Vacancies advertised at the Job Centre in Merthyr Tydfil, a run-down former mining town in the valleys, were typical of the rockbottom wage packets being paid to the Welsh. In all 40 per cent of the jobs advertised were offering less than pounds 4 an hour.

An assistant shop manager job (pounds 2.70 an hour) was not only below the European Union decency level, it was pounds 40 a week less than three years ago, before the minimum wage was abolished. A security guard job (pounds 2.20 an hour) was also well below European poverty levels, as was the pounds 2.85 an hour for cleaners.

"Low pay is endemic throughout Wales, in the towns and cities, in the rural areas and in the valley communities," said Huw Edwards, senior lecturer in social policy at Brighton University and former MP for Monmouth, who carried out the Low Pay Unit investigation.

While wages are low, government inducements are high. Regional grants to prospective employers, deregulation of the labour market and standards of employee protection lower than in other European countries have all helped attract firms from Taiwan, Korea and Japan.

The Ronson lighter company, for instance, has moved its production from Korea to South Wales partly because Korean wages are now, on average, higher. In Merthyr Tydfil itself, Korean Halla Euro enterprises has set up shop with a pledge of 309 jobs, while ASAT from Hong Kong is promising 1,000 jobs in Monmouthshire. GSS from Taiwan is pledging 300 jobs in Cwmbran. Three Japanese firms employing more than 3,000 people are also established in South Wales.

Thirty years ago, it was very different. Taiwan and Korea were the world's industrial sweatshops. Imported technology, poor wages and third world economies allowed them to rival the all-conquering Japanese, whose cheap electronics, cameras and motorbikes had already led to the loss of tens of thousands of jobs in the West.

But success brought prosperity for the workers, and the low wages shot up, inspiring Taiwanese and Korean industrialists to look west for bases in Europe.

Fourteen Korean companies have moved to the UK in the last six years, and Wales and Scotland are currently trying to woo the biggest of all, LG International, which could provide 4,000 jobs.

According to Sung Soo Park, Minister-Counsellor at the South Korean Embassy, the main attractions for Korean companies are central and local government inducements - and wage levels.

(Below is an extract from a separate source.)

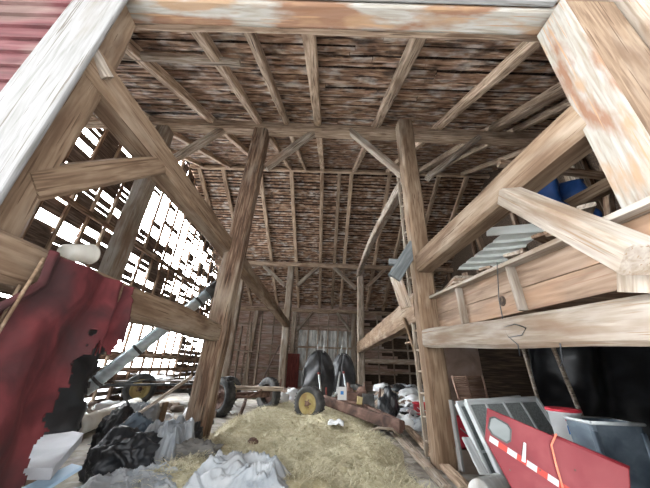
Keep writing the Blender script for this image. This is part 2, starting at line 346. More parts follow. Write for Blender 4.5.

"The wage levels are very reasonable, particularly compared to other parts of Europe. It offers the right mix of wage and skill levels. The average industrial wage in Korea was pounds 11,208 in 1994 and is probably higher now," he said.

In Mid-Glamorgan, the South Wales valleys area, 51 per cent of men earn less than the decency threshold. In Dyfed and Gwynedd, two of the main rural areas of the Principality, more than 95 per cent of women working full time in manual jobs earn wages below the decency threshold.

A quarter of schoolchildren qualify for free school meals, the highest rate in Britain and almost double that for East Anglia.

Wales's TUC chief, David Jenkins, said: "The Welsh economy has demonstrated that you can respond fairly quickly to absolute unemployment levels. We have unemployment figures unacceptably high, but nevertheless roughly bumping along at the level of the UK average.

"But the price we have paid has been to bring in very quickly huge numbers of quick easy jobs. We have got to work with them helping them and encouraging them to go upmarket in skills and products, and therefore go upmarket in levels of pay. We have to mature the economy. The faster we can mature the companies, the faster we will see pay levels in Wales returning to the UK average."

The Welsh Development Agency rejects the low pay label. Chief economist Brian Morgan said: "When you look at the economy as a whole, wages are 10.4 per cent lower than elsewhere in Britain, but that is because less well paid sectors of the economy are concentrated here, not because people are given more in the Northeast of England for the same work.

"Wales is successful because productivity is high, and workers tend to stick with jobs for longer periods."